The word “Renate” appears at least 14 times in Georgetown Preparatory School’s 1983 yearbook, on individuals’ pages and in a group photo of nine football players, including Kavanaugh, who were described as the “Renate Alumni.” It is a reference to Renate Schroeder, then a student at a nearby Catholic girls’ school.
Two of Judge Kavanaugh’s classmates say that mentioning Renate was his coded way of boasting about his and other classmates' sexual conquests.

“They were very disrespectful, at least verbally, with Renate,” said Sean Hagan, a Georgetown Prep student at the time, referring to Judge Kavanaugh and his teammates. “I can’t express how disgusted I am with them, then and now.”


And then there was last week's bizarre free-associative ramble of an answer to Senator Amy Klobuchar's questions about his apparent love for beer.

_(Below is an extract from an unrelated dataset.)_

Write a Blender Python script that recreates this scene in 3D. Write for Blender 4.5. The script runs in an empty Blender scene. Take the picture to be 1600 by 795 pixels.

In his answer he mentioned "beer" and "brewskis" 29 times and at the end, seemingly drunk in the witness chair, bizarrely pressed Senator Klobuchar to talk about her own drinking habits--

"I liked beer. I still like beer. But I did not drink beer to the point of blacking out, and I never sexually assaulted anyone . . . We drank beer."  
Asked if he had ever suffered memory loss during a time that he had been drinking, Kavanaugh said no, and returned to his beer soliloquy-- 
"We drank beer, and you know, so . . . so did, I think, the vast majority of . . . of people our age at the time. But in any event, we drank beer, and . . . and still do. So whatever, you know."

Within the window of the week the FBI has to do its investigation they should be able to come up with a pretty complete picture of Kavanaugh's drinking history. Many things he lied about in his sworn Senate confirmation hearing.

If he was such a serious drinker and drunk during those years, to disqualify him it will not even be necessary for the FBI to get to the bottom of what actually happened the evening Dr. Blasey was nearly raped.

If this truth about his alcoholism is exposed Kavanaugh will either be compelled to withdraw or be pulled by Trump. We can't have another Clarence Thomas on the Supreme Court. What Thomas got away with 27 years ago can't be allowed to happen again.